> [Aim]: Repeat every line below exactly as it reads.

══ Material provided ══

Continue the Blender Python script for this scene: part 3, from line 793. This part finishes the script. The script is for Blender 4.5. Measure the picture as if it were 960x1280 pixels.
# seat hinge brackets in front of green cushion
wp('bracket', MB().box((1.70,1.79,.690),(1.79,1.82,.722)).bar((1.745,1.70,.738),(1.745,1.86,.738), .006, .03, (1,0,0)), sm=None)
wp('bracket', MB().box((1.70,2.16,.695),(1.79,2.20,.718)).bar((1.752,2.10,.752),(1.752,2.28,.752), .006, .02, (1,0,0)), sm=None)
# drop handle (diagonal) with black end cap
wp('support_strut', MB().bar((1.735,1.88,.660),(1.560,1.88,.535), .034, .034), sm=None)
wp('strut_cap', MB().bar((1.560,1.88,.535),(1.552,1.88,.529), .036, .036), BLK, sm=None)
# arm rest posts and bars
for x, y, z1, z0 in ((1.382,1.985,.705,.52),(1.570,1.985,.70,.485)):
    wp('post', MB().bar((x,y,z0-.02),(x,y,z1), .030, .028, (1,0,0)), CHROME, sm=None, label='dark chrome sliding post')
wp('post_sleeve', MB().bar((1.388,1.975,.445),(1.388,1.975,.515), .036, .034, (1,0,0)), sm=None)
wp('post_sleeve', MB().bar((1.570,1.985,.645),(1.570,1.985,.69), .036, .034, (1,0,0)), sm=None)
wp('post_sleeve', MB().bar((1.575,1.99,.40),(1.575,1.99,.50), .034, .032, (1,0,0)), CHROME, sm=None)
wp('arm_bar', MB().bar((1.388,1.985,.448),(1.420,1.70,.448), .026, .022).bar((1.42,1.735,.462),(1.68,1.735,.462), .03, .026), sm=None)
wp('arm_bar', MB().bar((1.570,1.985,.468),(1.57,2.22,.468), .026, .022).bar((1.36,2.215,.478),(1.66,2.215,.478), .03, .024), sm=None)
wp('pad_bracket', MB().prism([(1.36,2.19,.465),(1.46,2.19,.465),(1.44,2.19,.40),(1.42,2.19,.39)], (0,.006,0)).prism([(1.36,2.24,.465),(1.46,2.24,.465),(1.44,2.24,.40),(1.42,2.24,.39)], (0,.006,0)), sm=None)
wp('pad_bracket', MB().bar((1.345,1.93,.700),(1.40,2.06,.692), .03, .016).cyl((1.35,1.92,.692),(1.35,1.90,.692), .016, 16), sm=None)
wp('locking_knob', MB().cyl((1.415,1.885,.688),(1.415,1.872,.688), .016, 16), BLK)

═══

> [Solved exercise]:
Continue the Blender Python script for this scene: part 3, from line 793. This part finishes the script. The script is for Blender 4.5. Measure the picture as if it were 960x1280 pixels.
# seat hinge brackets in front of green cushion
wp('bracket', MB().box((1.70,1.79,.690),(1.79,1.82,.722)).bar((1.745,1.70,.738),(1.745,1.86,.738), .006, .03, (1,0,0)), sm=None)
wp('bracket', MB().box((1.70,2.16,.695),(1.79,2.20,.718)).bar((1.752,2.10,.752),(1.752,2.28,.752), .006, .02, (1,0,0)), sm=None)
# drop handle (diagonal) with black end cap
wp('support_strut', MB().bar((1.735,1.88,.660),(1.560,1.88,.535), .034, .034), sm=None)
wp('strut_cap', MB().bar((1.560,1.88,.535),(1.552,1.88,.529), .036, .036), BLK, sm=None)
# arm rest posts and bars
for x, y, z1, z0 in ((1.382,1.985,.705,.52),(1.570,1.985,.70,.485)):
    wp('post', MB().bar((x,y,z0-.02),(x,y,z1), .030, .028, (1,0,0)), CHROME, sm=None, label='dark chrome sliding post')
wp('post_sleeve', MB().bar((1.388,1.975,.445),(1.388,1.975,.515), .036, .034, (1,0,0)), sm=None)
wp('post_sleeve', MB().bar((1.570,1.985,.645),(1.570,1.985,.69), .036, .034, (1,0,0)), sm=None)
wp('post_sleeve', MB().bar((1.575,1.99,.40),(1.575,1.99,.50), .034, .032, (1,0,0)), CHROME, sm=None)
wp('arm_bar', MB().bar((1.388,1.985,.448),(1.420,1.70,.448), .026, .022).bar((1.42,1.735,.462),(1.68,1.735,.462), .03, .026), sm=None)
wp('arm_bar', MB().bar((1.570,1.985,.468),(1.57,2.22,.468), .026, .022).bar((1.36,2.215,.478),(1.66,2.215,.478), .03, .024), sm=None)
wp('pad_bracket', MB().prism([(1.36,2.19,.465),(1.46,2.19,.465),(1.44,2.19,.40),(1.42,2.19,.39)], (0,.006,0)).prism([(1.36,2.24,.465),(1.46,2.24,.465),(1.44,2.24,.40),(1.42,2.24,.39)], (0,.006,0)), sm=None)
wp('pad_bracket', MB().bar((1.345,1.93,.700),(1.40,2.06,.692), .03, .016).cyl((1.35,1.92,.692),(1.35,1.90,.692), .016, 16), sm=None)
wp('locking_knob', MB().cyl((1.415,1.885,.688),(1.415,1.872,.688), .016, 16), BLK)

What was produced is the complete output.